Karakterin bir işletim sistemine âşık olduğunu kabul etmesi ve bunu endişe duymadan çevresindekilerle paylaşmaya cesaret edebilmesi takdir edersiniz ki kolay olmuyor. Bahsettiğimiz dirençsizlik hâli zamana yayılarak bireyin kendi fikirsel setini esnetmeye başlamasıyla veya zaman zaman verdiği sağlıklı ya da sağlıksız tavizlerle harmanlanıyor. Bu sayede ütopya genişliyor.
Tabii her ütopyanın illa ki hata verdiği oluyor, zaten bu sebeple onları ütopya olarak tanımlıyoruz. İnsanın sahip olduğu hissedebilme lütfu üzerinden birkaç noktaya daha değinmek lazım. Uzun yıllar süren bir birlikteliğin ardından Theodore’a eski partneri tarafından yöneltilen gerçek duyguları kaldıramama söylemiyle karşılaşıyoruz mesela. Bizce bu sanıldığından daha karmaşık olmakla birlikte esasında bahsedilen duyguyu gerçek ya da gerçek olmayan şeklinde değerlendirmemekle ilintili. Hissettiklerimizden tamamıyla sorumlu olduğumuzu söylemek genel mânâda oldukça güç, bu yüzden Theodore’un durumunu yeni ve denenmemiş olana meyil şeklinde yorumlamak da bir seçenek. Üstelik bu denenmemiş olan, kişinin yaşamındaki aksilikleri en aza indirmek ve onu iyi hissettirmek üzerine tasarlanmış hâldeyken.
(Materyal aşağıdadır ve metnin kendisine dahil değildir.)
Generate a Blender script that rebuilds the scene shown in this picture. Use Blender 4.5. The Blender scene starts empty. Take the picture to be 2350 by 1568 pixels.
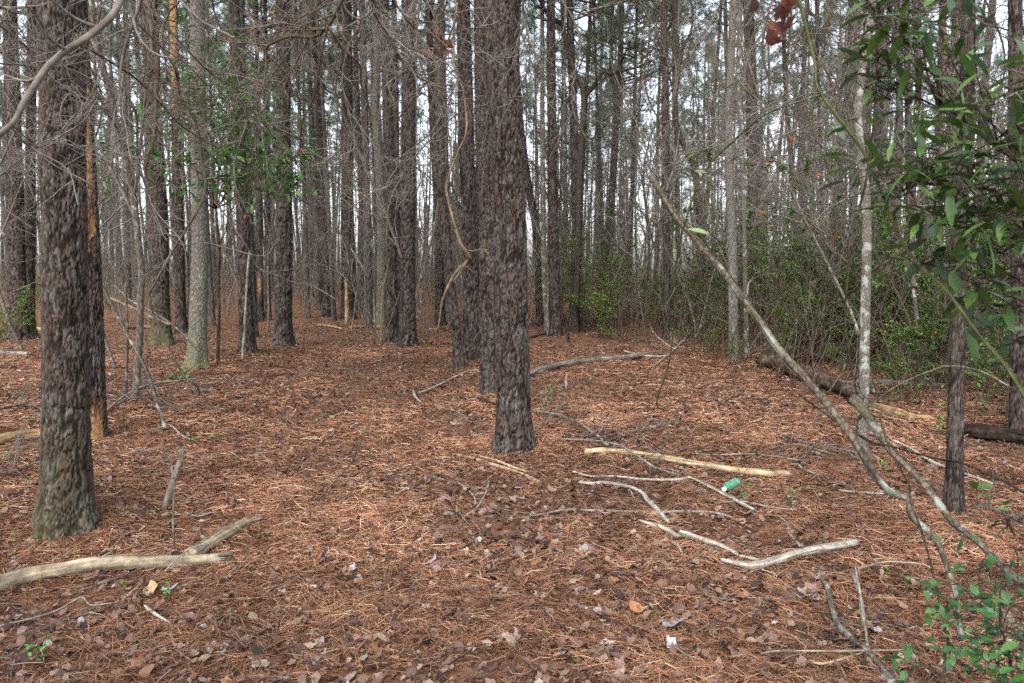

Sona yaklaşırken, karakterin yolculuğunda göze çarpan anlardan birine daha değinilebilir. Herhangi bir filmin içeriğinden her zaman göz dolduran ve şoka uğratan bir karakter gelişimi beklemek pek de yerinde bir tercih değil, parantez açmış olalım. Yine de Her’de Theodore’un kazanması gereken farkındalığa vardığını görmek, filmin işleyişini tamamlar nitelikte. Şu zamana kadar başkalarının dilinden başkalarının değer verdiği insanlara mektup yazan karakter, finalde ilk defa kendi dilinden kendisi için önem teşkil eden birine mektup yazıyor. Zira Theodore öncesinde, yapay zeka işletim sistemlerinin ilgili şirket tarafından piyasadan geri çekilmesi haberiyle, sahip olduğu sistemin de aslında kendisiyle birlikte binlerce insanla iletişimde olduğunu öğrenir. Hatta yüzlercesiyle de romantik bir ilişkisinin olduğunu. Karakterin yaşadığı aldatılmışlık hissini tahayyül etmek o kadar da zor değil. Ancak sonuçta yaşadıklarını sindirmiş şekilde mektubunda eski eşine “Seninle beraber büyüdük, bu yüzden seni her zaman seveceğim.” deme naifliğini gösterişine şahit olmak iç gıdıklayıcı sayılır. Bu cümlelerin devamında “Her zaman kendimde senden bir parça taşıyacağım için minnettarım.” diyebilmesiyse olgunluk timsali.
Kendimize anlattığımız hikâyelerden ibaret olduğunu belirttiği “geçmiş” mefhumunu bu denli acı bir yolla benimseyişini, yönetmenin pembe-kırmızı ve temiz kadrajıyla deneyimlemek zevkli olacaktır. (Charlie) Kaufman senaryolarının yerini tutar mı bilinmez ancak Jonze’un başarılı bir janr harmanlaması ortaya çıkardığı şüphesiz.